Grace Wheeler
Overseer
One of the great things about PC’s road to coeducation was the good will among Overseers. We weren’t exactly looking for the challenge of the decision and its implications. In hindsight, it may seem strange to have had women on the board - and even one following the other as clerk - of such a well-known all-boys school without a great push for coeducation. But we really had enough on the agenda, with me as a new clerk in 1975 and the search for and installation of a new head in 1976. However, Peter Benoliel, clerk of the Long-Range Planning Committee, insisted we had to resolve the issue, one way or the other. So taking a deep collective breath, we plunged in.

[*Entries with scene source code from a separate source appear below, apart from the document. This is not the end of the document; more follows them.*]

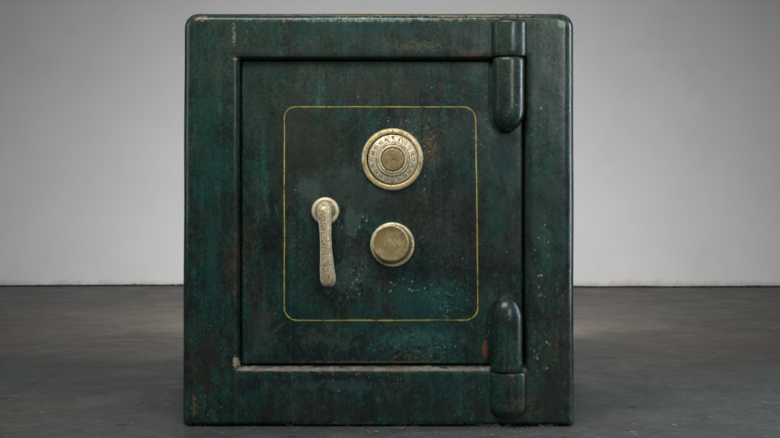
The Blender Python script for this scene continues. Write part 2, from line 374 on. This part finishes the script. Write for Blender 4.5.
def rrect(l, t, r, b, rad, nside=40, ncor=8):
    """clockwise rounded rectangle in photo units, rad = (tl, tr, br, bl)"""
    tl, tr, br, bl = rad; pts = []
    def seg(x0, y0, x1, y1):
        for i in range(nside):
            f = i / nside; pts.append((x0 + (x1 - x0) * f, y0 + (y1 - y0) * f))
    def cor(cx, cy, q, a0):
        for i in range(ncor):
            a = R(a0 + 90 * i / ncor); pts.append((cx + q * math.cos(a), cy - q * math.sin(a)))
    seg(l + tl, t, r - tr, t)
    for (cx, cy, q, a0) in (((r - tr), t + tr, tr, 90),):
        for i in range(ncor): a = R(a0 - 90 * i / ncor); pts.append((cx + q * math.cos(a), cy - q * math.sin(a)))
    seg(r, t + tr, r, b - br)
    for i in range(ncor): a = R(0 - 90 * i / ncor); pts.append((r - br + br * math.cos(a), b - br - br * math.sin(a)))
    seg(r - br, b, l + bl, b)
    for i in range(ncor): a = R(-90 - 90 * i / ncor); pts.append((l + bl + bl * math.cos(a), b - bl - bl * math.sin(a)))
    seg(l, b - bl, l, t + tl)
    for i in range(ncor): a = R(180 - 90 * i / ncor); pts.append((l + tl + tl * math.cos(a), t + tl - tl * math.sin(a)))
    return pts
def wob(p, amp=0.0004, s=9):
    return p + Vector((mnoise.noise(p * s) * amp, mnoise.noise(p * s + Vector((9, 9, 9))) * amp, mnoise.noise(p * s + Vector((4, 7, 2))) * amp))
def lathe(bm, px, py, prof, n=64, wear=None, grime=None, off=None, cap=True):
    """prof = [(radius in photo units, depth y)], turned about the axis pointing out of the door"""
    loops = []
    for i, (r, y) in enumerate(prof):
        ox, oy = off[i] if off else (0, 0)
        loops.append([W(px + ox + r * math.cos(2 * math.pi * j / n), py + oy - r * math.sin(2 * math.pi * j / n), y) for j in range(n)])
    return strip(bm, loops, True, wear, grime, cap1=cap)

# ------------------------------------------------------------------ setting
WALL_Y = 4.12
bm = bmesh.new()
xs = [-9 + 18 * i / 180 for i in range(181)]
ys = [-6 + 0.12 * i for i in range(int((WALL_Y + 0.12 + 6) / 0.12) + 1)]
def floor_z(x, y):
    f = max(0.0, min(1.0, (y - 2.0) / 2.1)); f = f * f * (3 - 2 * f)
    g = max(0.0, 1 - abs(x) / 2.2)
    z = (0.0085 if x < 0 else -0.0075) * f * g * min(1, abs(x) / 0.5)
    return z + mnoise.noise(Vector((x * 0.9, y * 0.9, 0))) * 0.0016 * min(1.0, max(0.0, (y - 0.8)))
G = [[bm.verts.new((x, y, floor_z(x, y))) for x in xs] for y in ys]
for a, b in zip(G, G[1:]):
    for j in range(len(xs) - 1): bm.faces.new((a[j], a[j + 1], b[j + 1], b[j]))
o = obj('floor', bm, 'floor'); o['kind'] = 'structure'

bm = bmesh.new()
nx, nz = 240, 40
G = [[bm.verts.new((-9 + 18 * i / nx, WALL_Y + mnoise.noise(Vector((i * 0.11, j * 0.3, 0))) * 0.004, -0.05 + 4.5 * (j / nz) ** 1.3)) for i in range(nx + 1)] for j in range(nz + 1)]
for a, b in zip(G, G[1:]):
    for j in range(nx): bm.faces.new((a[j], a[j + 1], b[j + 1], b[j]))
back = bmesh.ops.extrude_face_region(bm, geom=bm.faces[:])
bmesh.ops.translate(bm, verts=[e for e in back['geom'] if isinstance(e, bmesh.types.BMVert)], vec=(0, 0.15, 0))
bmesh.ops.recalc_face_normals(bm, faces=bm.faces[:])
wall = obj('wall', bm, 'wall'); wall['kind'] = 'structure'

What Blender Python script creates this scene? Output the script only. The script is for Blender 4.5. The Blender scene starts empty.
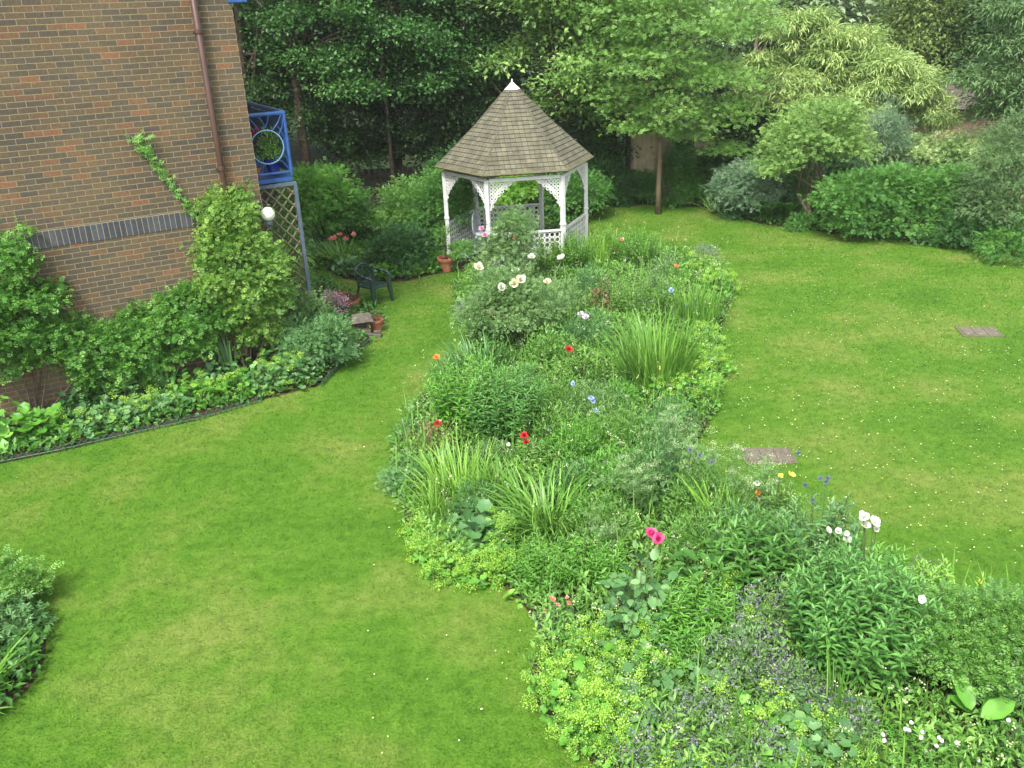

Richard Brown clerked the Coeducation Study Committee, joined by Ralph Hirshorn for the alumni, Norma Mercer for the Community, Marilyn Geary and Albert Linton for the Faculty. They talked to everyone, surveyed all constituencies, had us visiting other schools, combing the literature, interviewing experts.
No one could give us a definitive answer as to which was “best”. The schools which had embraced coeducation felt strengthened and enriched. Dr. Marvin Bressler at Princeton believed women “elevated the general level of competence”. Dr. Sutton-Smith, a developmental psychologist at Penn, reported there was no objective data on the subject but his personal opinion was that if men and women were to work together, they should get to know each other early. The Committee recommended coeducation, and once again, the question was up to Overseers.
Overseers had long and tiring meetings, as each sought sincerely to find the right direction for this much-loved school. Penn’s charter and historic Quaker attitudes tilted toward coeducation. But for a long time the best schools and colleges in the nation were single-sex, and had educated several of our Overseers. Now many of these best schools were co-ed, and so it was that those among us were eventually persuaded to do what Penn had charged us to do, to educate male and female, rich and poor children.
We made the decision without full conviction. Without the good will and trust among Overseers, the decision could have resulted in some tough years for the school. As it was, everyone responded with enthusiasm and put forth their best efforts to make coeducation become the happy reality it is.